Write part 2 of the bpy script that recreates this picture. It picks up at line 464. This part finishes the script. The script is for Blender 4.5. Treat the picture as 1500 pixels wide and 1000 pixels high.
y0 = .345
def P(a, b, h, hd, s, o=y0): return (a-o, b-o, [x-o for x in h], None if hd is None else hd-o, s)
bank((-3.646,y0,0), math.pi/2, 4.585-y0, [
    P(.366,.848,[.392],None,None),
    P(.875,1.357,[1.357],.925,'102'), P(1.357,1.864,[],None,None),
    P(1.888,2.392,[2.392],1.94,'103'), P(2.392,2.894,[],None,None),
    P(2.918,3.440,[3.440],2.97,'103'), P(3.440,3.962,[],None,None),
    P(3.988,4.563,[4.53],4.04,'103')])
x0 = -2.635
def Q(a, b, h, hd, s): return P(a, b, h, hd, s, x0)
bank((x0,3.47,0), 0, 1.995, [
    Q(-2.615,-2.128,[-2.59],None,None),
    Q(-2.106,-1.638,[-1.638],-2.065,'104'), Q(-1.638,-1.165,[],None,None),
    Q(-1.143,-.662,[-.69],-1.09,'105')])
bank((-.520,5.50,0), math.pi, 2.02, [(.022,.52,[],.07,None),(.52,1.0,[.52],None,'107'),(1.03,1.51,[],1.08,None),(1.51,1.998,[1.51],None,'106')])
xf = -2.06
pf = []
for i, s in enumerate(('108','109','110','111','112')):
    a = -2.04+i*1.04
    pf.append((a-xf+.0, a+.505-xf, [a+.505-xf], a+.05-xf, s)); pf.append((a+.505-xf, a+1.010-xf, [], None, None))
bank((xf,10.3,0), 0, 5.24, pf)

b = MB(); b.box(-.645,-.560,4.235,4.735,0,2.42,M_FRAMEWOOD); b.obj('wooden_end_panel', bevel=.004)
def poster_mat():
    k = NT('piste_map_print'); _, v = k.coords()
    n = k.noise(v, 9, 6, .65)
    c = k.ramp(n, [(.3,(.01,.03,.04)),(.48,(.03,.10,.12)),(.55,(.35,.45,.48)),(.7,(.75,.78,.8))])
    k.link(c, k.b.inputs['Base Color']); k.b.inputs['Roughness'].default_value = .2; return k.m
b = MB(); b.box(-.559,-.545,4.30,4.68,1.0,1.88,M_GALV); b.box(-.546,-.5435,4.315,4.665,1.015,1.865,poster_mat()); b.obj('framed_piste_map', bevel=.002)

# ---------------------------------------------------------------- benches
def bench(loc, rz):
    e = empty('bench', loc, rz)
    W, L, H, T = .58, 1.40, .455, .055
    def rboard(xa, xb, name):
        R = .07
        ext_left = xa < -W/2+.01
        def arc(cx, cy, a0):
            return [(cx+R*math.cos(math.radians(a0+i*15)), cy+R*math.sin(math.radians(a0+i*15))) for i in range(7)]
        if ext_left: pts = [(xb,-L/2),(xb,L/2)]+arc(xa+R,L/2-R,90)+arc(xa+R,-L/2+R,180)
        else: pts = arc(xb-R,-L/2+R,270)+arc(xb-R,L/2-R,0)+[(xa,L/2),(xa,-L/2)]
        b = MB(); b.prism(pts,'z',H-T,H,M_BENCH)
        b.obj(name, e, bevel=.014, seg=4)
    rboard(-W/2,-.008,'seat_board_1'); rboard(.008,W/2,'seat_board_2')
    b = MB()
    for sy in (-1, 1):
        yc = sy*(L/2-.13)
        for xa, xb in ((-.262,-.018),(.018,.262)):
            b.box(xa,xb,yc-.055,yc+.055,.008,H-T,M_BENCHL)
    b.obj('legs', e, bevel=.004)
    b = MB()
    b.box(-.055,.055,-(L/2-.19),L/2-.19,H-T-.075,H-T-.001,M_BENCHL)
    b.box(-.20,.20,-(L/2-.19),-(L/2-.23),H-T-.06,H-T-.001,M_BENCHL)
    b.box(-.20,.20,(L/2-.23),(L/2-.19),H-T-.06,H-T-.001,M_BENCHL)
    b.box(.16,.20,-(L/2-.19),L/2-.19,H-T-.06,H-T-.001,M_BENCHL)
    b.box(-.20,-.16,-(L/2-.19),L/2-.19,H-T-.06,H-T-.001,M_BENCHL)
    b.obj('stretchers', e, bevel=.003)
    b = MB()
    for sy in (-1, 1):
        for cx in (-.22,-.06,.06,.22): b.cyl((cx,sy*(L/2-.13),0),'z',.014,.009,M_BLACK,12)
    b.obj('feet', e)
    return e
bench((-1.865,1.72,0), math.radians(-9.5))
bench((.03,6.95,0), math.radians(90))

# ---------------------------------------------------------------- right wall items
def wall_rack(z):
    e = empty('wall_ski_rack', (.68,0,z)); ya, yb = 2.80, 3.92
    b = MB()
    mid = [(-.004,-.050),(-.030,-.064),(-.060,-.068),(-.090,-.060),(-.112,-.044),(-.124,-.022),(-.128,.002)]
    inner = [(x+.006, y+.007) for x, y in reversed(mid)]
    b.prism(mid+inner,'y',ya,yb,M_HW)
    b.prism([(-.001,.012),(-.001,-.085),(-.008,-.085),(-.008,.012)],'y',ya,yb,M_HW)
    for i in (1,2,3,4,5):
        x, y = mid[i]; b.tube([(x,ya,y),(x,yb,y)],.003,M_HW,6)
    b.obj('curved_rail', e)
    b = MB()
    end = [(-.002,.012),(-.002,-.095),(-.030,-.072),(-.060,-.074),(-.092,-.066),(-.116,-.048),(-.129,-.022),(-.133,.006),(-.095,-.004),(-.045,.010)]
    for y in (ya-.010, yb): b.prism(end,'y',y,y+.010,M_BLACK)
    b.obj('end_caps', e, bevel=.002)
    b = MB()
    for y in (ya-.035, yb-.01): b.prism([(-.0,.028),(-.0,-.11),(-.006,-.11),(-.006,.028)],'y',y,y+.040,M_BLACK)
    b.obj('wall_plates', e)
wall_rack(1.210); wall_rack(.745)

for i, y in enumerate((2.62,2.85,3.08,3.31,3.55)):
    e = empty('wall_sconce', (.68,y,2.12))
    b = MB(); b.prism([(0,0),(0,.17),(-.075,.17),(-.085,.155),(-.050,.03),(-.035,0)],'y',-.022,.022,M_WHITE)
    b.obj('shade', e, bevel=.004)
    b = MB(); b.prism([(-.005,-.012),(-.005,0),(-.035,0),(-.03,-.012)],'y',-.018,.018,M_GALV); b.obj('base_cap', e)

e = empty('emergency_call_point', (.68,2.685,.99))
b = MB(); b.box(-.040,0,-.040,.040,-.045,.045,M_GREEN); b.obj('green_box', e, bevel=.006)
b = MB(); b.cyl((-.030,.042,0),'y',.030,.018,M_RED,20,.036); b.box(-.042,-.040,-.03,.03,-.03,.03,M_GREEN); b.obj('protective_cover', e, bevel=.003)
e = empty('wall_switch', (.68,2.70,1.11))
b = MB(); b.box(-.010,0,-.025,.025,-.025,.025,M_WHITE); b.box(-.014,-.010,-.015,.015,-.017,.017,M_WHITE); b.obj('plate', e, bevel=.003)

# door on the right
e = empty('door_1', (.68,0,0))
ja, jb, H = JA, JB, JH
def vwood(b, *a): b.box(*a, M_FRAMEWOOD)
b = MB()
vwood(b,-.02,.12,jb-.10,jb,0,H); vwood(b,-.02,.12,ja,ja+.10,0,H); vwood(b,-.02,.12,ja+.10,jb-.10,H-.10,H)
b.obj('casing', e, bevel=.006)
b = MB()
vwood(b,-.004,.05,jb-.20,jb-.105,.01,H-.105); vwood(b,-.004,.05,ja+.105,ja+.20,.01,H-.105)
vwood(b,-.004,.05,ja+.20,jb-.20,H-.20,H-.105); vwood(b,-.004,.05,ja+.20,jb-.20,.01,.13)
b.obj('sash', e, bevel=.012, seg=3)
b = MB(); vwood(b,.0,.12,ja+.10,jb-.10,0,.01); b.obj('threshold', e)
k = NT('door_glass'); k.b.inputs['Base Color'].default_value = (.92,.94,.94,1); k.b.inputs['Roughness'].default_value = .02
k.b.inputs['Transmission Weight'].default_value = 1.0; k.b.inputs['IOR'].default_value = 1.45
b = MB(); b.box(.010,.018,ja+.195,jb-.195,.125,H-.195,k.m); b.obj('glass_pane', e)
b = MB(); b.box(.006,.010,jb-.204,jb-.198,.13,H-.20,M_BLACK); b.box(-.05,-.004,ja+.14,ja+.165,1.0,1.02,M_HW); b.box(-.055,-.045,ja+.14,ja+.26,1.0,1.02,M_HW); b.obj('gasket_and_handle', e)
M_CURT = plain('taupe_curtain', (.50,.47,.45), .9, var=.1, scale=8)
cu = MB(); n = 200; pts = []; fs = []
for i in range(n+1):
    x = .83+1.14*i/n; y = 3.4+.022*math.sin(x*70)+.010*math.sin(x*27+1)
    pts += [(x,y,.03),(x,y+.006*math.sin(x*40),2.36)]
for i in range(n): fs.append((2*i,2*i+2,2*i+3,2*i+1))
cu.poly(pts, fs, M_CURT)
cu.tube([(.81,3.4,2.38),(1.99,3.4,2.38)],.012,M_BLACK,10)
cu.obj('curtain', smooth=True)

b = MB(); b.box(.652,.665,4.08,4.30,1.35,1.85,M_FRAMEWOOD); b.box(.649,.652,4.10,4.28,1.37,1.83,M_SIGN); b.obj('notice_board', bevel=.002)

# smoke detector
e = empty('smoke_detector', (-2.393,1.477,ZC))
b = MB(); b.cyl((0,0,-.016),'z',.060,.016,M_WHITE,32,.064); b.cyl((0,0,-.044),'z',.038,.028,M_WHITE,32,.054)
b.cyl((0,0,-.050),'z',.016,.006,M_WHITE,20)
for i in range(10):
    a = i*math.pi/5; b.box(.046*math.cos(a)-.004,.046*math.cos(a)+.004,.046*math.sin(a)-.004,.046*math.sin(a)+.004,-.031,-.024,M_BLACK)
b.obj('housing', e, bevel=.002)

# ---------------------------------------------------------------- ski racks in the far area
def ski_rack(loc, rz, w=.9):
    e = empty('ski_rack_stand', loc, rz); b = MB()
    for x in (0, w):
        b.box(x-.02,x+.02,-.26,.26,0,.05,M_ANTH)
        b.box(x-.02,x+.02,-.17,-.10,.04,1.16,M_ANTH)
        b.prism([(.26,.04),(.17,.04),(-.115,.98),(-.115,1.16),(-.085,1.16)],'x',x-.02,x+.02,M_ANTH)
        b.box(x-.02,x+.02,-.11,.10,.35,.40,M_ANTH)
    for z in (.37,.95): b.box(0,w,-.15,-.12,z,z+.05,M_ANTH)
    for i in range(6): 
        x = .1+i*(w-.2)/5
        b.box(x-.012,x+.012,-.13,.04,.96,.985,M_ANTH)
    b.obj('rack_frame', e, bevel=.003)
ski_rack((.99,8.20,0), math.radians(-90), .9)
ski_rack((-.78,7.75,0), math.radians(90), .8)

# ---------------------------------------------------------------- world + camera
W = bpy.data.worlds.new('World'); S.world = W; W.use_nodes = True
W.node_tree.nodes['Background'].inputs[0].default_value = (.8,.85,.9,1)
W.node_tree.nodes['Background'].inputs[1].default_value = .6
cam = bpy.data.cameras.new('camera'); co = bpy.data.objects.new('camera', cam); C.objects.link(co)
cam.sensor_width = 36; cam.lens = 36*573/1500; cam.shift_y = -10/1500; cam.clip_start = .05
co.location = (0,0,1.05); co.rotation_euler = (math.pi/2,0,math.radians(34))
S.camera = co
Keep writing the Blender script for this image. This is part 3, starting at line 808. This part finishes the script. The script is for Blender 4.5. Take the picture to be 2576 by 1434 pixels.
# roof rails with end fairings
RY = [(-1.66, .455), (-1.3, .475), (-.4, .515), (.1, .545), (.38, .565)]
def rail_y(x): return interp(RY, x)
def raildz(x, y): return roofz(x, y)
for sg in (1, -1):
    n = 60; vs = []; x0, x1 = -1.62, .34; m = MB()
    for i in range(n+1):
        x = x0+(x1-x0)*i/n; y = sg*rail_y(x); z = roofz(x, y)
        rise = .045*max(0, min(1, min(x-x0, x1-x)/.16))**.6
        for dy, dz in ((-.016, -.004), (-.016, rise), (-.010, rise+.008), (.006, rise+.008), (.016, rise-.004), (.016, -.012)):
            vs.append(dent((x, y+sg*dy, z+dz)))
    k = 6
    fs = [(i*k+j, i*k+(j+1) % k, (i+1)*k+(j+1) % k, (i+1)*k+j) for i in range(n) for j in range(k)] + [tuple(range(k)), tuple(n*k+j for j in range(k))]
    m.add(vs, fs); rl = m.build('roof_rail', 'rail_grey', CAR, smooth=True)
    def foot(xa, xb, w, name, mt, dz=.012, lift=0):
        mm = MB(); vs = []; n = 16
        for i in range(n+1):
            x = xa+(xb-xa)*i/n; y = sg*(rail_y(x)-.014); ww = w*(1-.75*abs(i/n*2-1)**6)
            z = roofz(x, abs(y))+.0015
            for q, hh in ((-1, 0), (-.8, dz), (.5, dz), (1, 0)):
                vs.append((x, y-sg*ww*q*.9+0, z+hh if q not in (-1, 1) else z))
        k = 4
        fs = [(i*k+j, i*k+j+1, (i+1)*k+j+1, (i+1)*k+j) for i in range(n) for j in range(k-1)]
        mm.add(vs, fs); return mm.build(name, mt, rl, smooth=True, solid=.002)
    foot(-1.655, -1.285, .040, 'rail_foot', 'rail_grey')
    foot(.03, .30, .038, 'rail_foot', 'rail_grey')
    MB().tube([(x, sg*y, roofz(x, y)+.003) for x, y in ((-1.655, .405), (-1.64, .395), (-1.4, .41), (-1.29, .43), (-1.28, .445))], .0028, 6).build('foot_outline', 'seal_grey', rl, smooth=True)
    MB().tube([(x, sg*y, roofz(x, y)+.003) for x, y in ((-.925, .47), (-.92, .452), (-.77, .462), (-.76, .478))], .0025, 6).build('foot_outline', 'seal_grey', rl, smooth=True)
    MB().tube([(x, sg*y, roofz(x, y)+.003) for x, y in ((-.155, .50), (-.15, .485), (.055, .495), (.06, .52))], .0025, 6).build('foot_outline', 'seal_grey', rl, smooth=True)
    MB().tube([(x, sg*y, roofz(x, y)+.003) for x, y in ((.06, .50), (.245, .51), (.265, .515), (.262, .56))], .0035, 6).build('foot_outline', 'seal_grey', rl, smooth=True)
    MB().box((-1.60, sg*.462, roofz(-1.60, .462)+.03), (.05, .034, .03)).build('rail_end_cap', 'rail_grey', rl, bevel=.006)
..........
TASK DESCRIPTION: Can you write out the lines above, from the first one through the one containing "bank((xf,10.3,0), 0, 5.24, pf)", exactly as they appear and nothing more?

EXERCISE RESULT:
Write part 2 of the bpy script that recreates this picture. It picks up at line 464. This part finishes the script. The script is for Blender 4.5. Treat the picture as 1500 pixels wide and 1000 pixels high.
y0 = .345
def P(a, b, h, hd, s, o=y0): return (a-o, b-o, [x-o for x in h], None if hd is None else hd-o, s)
bank((-3.646,y0,0), math.pi/2, 4.585-y0, [
    P(.366,.848,[.392],None,None),
    P(.875,1.357,[1.357],.925,'102'), P(1.357,1.864,[],None,None),
    P(1.888,2.392,[2.392],1.94,'103'), P(2.392,2.894,[],None,None),
    P(2.918,3.440,[3.440],2.97,'103'), P(3.440,3.962,[],None,None),
    P(3.988,4.563,[4.53],4.04,'103')])
x0 = -2.635
def Q(a, b, h, hd, s): return P(a, b, h, hd, s, x0)
bank((x0,3.47,0), 0, 1.995, [
    Q(-2.615,-2.128,[-2.59],None,None),
    Q(-2.106,-1.638,[-1.638],-2.065,'104'), Q(-1.638,-1.165,[],None,None),
    Q(-1.143,-.662,[-.69],-1.09,'105')])
bank((-.520,5.50,0), math.pi, 2.02, [(.022,.52,[],.07,None),(.52,1.0,[.52],None,'107'),(1.03,1.51,[],1.08,None),(1.51,1.998,[1.51],None,'106')])
xf = -2.06
pf = []
for i, s in enumerate(('108','109','110','111','112')):
    a = -2.04+i*1.04
    pf.append((a-xf+.0, a+.505-xf, [a+.505-xf], a+.05-xf, s)); pf.append((a+.505-xf, a+1.010-xf, [], None, None))
bank((xf,10.3,0), 0, 5.24, pf)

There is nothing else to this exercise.